Ah, subways. When you live in New York, commuting by subway is not a choice, but a way of life. It’s an obligatory love-hate relationship with a sprawling, complex, and aging1 marvel. During the summer, though, the balance tips decidedly toward hate. The platforms are unbearably hot, turning a daily commute into a descent into a subterranean oven.

How hot are they, really?

I was surprised to find a lack of recent, publicly available data on subway platform temperatures2. While historical measurements from the Regional Planning Association do exist, they aren’t very extensive. This data gap sent me on a short but sweaty quest… As any person with a thermometer would do, I decided to take my own measurements. I focused on morning and evening, since the RPA measurements were mostly at midday, and was especially curious to see if the temperature varied much with cooler outdoor temperatures.

The table below compiles my readings with some that I found online345. I acknowledge that this isn’t the most rigorous sample size, but I do think it illustrates that there is a problem.

Why are they hot?

When I searched for a quantitative analysis of subway heat sources, I was again met with limited success. While many qualitative descriptions exist, I could find only one study (from 2003!) that produced a mathematical model for heat transfer in subway systems6. The energy balance equations in the paper are a great starting point, but they don’t directly apply to our modern system. With that in mind, here is a breakdown of what makes our subways so hot.
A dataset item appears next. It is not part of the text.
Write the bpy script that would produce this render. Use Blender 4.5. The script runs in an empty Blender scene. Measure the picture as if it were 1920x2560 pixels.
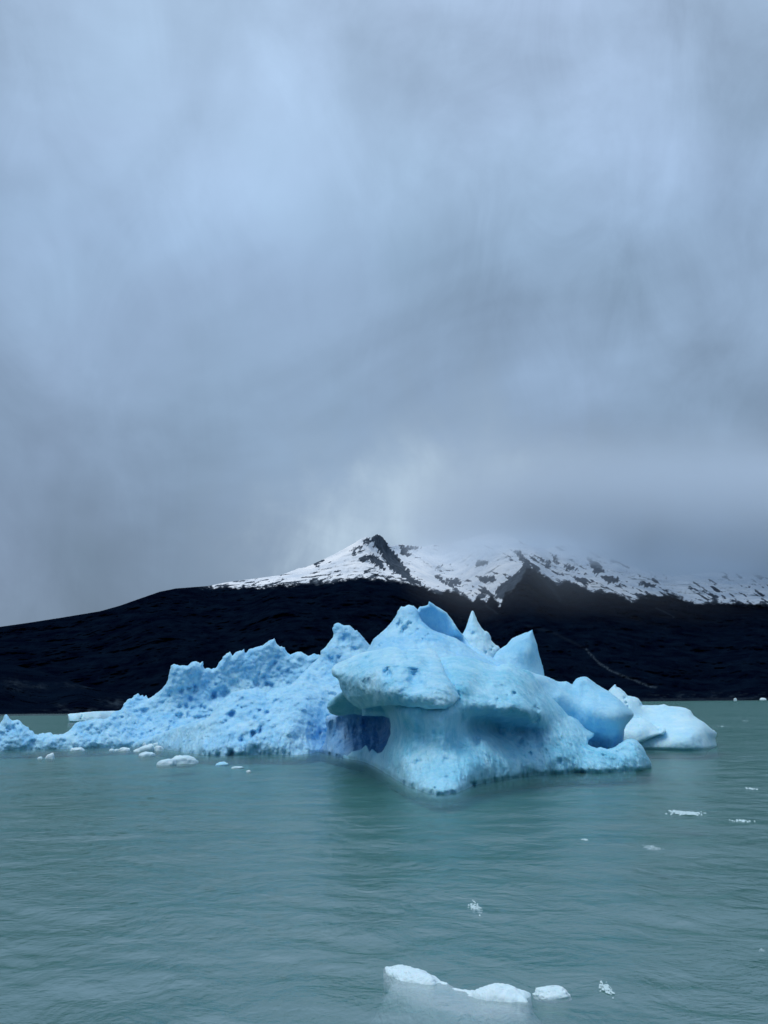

According to the study, the top contributor of heat (85%) is the braking mechanism. The friction to stop the train converts its kinetic energy to thermal energy. If you would, picture a subway system that operates perfectly—no delays, trains always on time. In this (hard-to-imagine) scenario, trains would only need to brake when they stop at a platform. But, as you know, this does not describe our system. When lines become congested due to delays, trains are forced into a cycle of stopping and starting. This means more braking, which means more heat.

Heat loss from the train cars themselves contribute the next highest amount of heat (13% according to the study). Inside the cars, heat is generated by body heat and lighting. I would theorize that this share may be much higher today, as the air conditioning vents hot air directly onto the platform. This makes me want to build my own model for heat transfer in NYC subways specifically…

On the platform, the sources of heat are similar to those inside the train—lighting and the body heat from millions of commuters. These are compounded by the heat generated by signaling technology and displays.

There aren’t many places for this heat to go. There are some ventilation shafts in the tunnels, but there is a lack of effective airflow in most stations themselves. So the heat builds up in the tunnels, warming up the surrounding thermal mass (rock and earth). This creates another cycle where the tunnels and platforms become heat reservoirs, trapping the thermal energy and making it even hotter. The heat has nowhere to escape, and so, it heats you.

What can we do about it?

I’ll explore this question in more detail in future writing, but I do have a few ideas based on my research thus far.

The first approach is to reduce the amount of heat generated in the first place. This would require prioritizing functional improvements to the system as a whole. A more efficient, on-time subway network would naturally generate less heat, as trains would spend less time in the vicious cycle of stopping and starting. By investing in modern signaling technology and operational improvements, we can create a system that is not only more reliable for riders but is also less taxing on its own infrastructure.

The second approach, a prospect I find extremely exciting, is to leverage the heat that is being generated. Regenerative braking technology can be used to convert the kinetic energy of a braking train into electrical energy, capturing it in a battery to power the trains or other parts of the subway system. Additionally, thermal networks can be built to capture the excess heat and distribute it to heat water and spaces aboveground. Imagine a system where the heat from your commute helps to warm a nearby apartment building! This is the kind of thinking that can transform a liability into a resource, and a problem into a solution.